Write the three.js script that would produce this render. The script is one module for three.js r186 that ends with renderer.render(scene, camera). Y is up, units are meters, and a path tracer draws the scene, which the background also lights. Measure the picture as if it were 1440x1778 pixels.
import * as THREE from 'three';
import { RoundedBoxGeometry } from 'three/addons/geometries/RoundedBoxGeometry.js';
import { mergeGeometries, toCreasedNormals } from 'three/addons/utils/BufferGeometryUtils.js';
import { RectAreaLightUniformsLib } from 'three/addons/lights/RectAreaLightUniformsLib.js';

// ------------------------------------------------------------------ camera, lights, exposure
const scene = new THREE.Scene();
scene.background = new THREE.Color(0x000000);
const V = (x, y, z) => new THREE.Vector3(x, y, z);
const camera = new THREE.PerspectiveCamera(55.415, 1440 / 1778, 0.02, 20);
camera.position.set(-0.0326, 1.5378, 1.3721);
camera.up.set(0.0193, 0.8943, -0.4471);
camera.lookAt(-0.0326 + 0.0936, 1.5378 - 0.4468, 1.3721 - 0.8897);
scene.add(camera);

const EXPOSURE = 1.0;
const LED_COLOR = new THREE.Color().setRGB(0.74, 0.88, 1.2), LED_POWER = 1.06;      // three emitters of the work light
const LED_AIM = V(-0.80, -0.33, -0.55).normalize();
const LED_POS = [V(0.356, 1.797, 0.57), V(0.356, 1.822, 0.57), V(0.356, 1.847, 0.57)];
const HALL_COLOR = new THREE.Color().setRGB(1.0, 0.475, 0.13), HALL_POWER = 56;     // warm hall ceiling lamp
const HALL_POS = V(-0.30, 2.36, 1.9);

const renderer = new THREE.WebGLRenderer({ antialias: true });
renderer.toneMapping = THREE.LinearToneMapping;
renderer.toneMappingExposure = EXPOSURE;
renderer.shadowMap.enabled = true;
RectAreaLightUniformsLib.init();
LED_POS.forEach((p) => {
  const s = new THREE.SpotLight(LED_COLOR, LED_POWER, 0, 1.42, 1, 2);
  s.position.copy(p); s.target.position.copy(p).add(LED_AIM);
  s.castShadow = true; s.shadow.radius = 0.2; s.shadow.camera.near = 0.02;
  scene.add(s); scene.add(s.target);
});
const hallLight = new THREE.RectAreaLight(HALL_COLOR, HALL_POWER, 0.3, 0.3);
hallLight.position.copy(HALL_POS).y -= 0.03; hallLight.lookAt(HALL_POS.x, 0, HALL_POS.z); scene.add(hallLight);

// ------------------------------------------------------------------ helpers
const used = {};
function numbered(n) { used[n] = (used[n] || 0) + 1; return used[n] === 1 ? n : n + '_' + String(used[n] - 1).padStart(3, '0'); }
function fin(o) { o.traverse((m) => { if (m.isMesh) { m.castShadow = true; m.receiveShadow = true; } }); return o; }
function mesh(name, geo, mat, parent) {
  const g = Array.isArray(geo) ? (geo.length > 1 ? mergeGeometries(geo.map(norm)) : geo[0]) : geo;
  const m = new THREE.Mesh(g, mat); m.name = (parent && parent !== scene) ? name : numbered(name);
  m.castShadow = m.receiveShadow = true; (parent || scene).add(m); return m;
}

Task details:
Where a line in the material above holds "scene", copy that line.

Task response:
Write the three.js script that would produce this render. The script is one module for three.js r186 that ends with renderer.render(scene, camera). Y is up, units are meters, and a path tracer draws the scene, which the background also lights. Measure the picture as if it were 1440x1778 pixels.
const scene = new THREE.Scene();
scene.background = new THREE.Color(0x000000);
scene.add(camera);
  scene.add(s); scene.add(s.target);
hallLight.position.copy(HALL_POS).y -= 0.03; hallLight.lookAt(HALL_POS.x, 0, HALL_POS.z); scene.add(hallLight);
  const m = new THREE.Mesh(g, mat); m.name = (parent && parent !== scene) ? name : numbered(name);
  m.castShadow = m.receiveShadow = true; (parent || scene).add(m); return m;